When I think of everything I have done, I realize that mothering was the most difficult. It began as the most beautiful experience — having babies, taking care of them, laughing and tickling and teaching values — until the day they hit puberty. That marks the onset of trauma both for parent and child. It is natural to be traumatized at this time. Puberty marks the beginning of growing into an adult. Part of it is separating from parents. So now, you and your child begin to have serious fights.
Puberty is when I learned to sleep without air-conditioning. I caught a daughter escaping to the disco every night and coming home at four so she couldn’t get up to go to school on time. Now she and her sisters were facing suspension, but she didn’t care. I cared. I turned off my air-conditioner so I could hear everything going on. To this day, I am grateful to her for teaching me to sleep without air-conditioning. It saves me a lot of money.
I remember sitting with the high school principal who looked at me with some pity. “Hold on until she’s 15,” the principal said, “then she will improve. That’s the way it is with girls who begin puberty at 11 or 12. Boys hit it later, when they’re 14 or 15. With them you have to wait until 18.”
It was the best advice I received. Then I knew it was really difficult to bring up adolescents. You plunge into an area of total confusion and you don’t know what will happen next or what you will do next. You just pray everyone gets through. Luckily, each family has a quota of one problem child. You only deal with that one. The others are a lot easier. Maybe because you learn from the first problem child.
Through the years after puberty, you are still a mother, more or less, until finally they get married and move away from you. I am a liberal mother who believes in independent children. Through the years we’ve only had one must: You must have Christmas lunch with me. All the other occasions are dependent on whether they are free or not. I have no mandatory Sunday lunches, no mandatory holidays. My children can see me when they want to, and if they don’t want to, it’s cool.
Now the children are all grown. One lives in San Francisco, hardly sends e-mail but she is 45, a full adult. I think I was the same with my mother when I hit my 40s. Another lives in England, also very quiet but sends the loveliest cards on my birthday. Another lives here — we are the most communicative but not really. I mean, I don’t see her every week or call her every day. All my daughters are in their 40s and my son will be 38 this year. I am the mother of full-grown adults.
Sometimes before I sleep I remember the fun we used to have together and I smile. I miss their baby days but now we are too old. Maybe I will wait for my first great-grandchild. My oldest grandson is going on 24. Maybe that will happen sooner than expected.
Now I mother other people. I have friends young enough to be my daughters. I am knitting a onesie for a friend’s first baby. I knitted a little dress for Bubu, the little baby at the Salcedo Market. I enjoy my life. My children and I are dependent of each other yet we love each other very much still and that to me is the sum of motherhood.

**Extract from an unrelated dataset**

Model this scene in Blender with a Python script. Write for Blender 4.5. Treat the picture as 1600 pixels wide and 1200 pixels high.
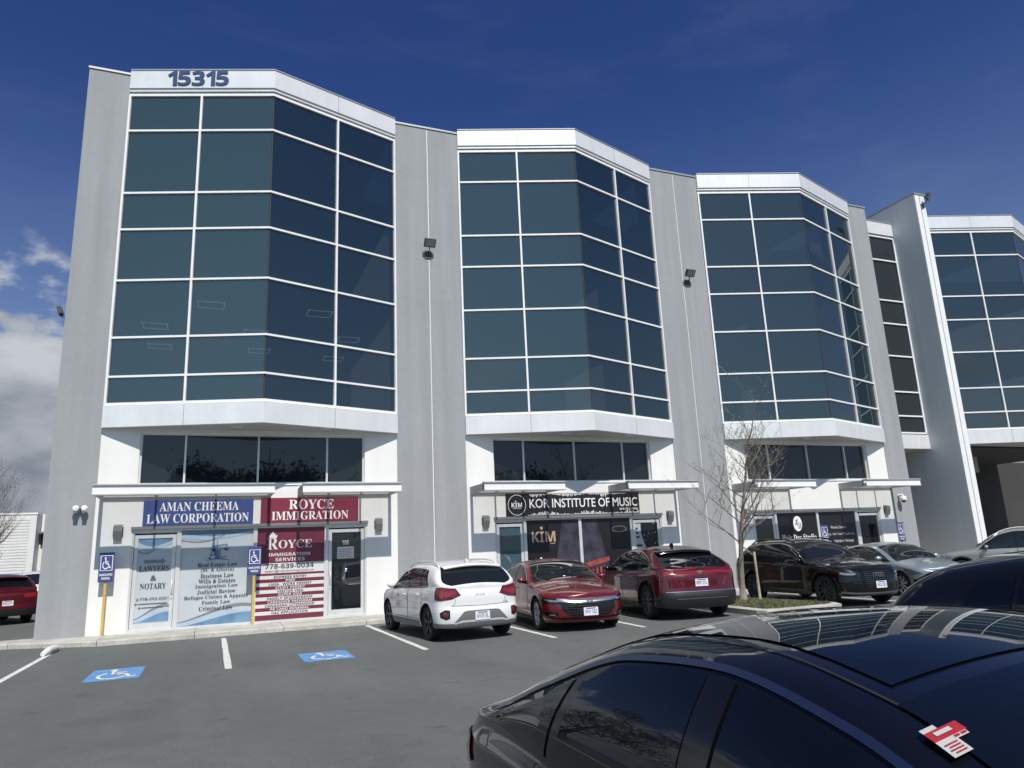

I write this for all young mothers out there. You have a role to play in your children’s lives. You have to teach them how to live independently, not to rely on you completely. I received a strange text asking me about natural remedies because a 13-year-old was forgetful and she wanted to give her natural remedy. I said I thought she should try counseling. There is probably a natural conflict between mother and child, otherwise why be so forgetful at 13? She didn’t believe in counseling. But I have more experience in mothering. I knew where her problem lay.
Women out there who are mothers, you have an obligation to give your children their lives while you get a life of your own so when the children hit their stride, you have other things to do and will be happy, too, so you don’t insist that they take care of you or that they come and have lunch with you every Sunday. Set them free and watch them fly. That to me is the secret to successful motherhood. It’s pretty hard to achieve I know but we have got to do it. That’s why we are mothers.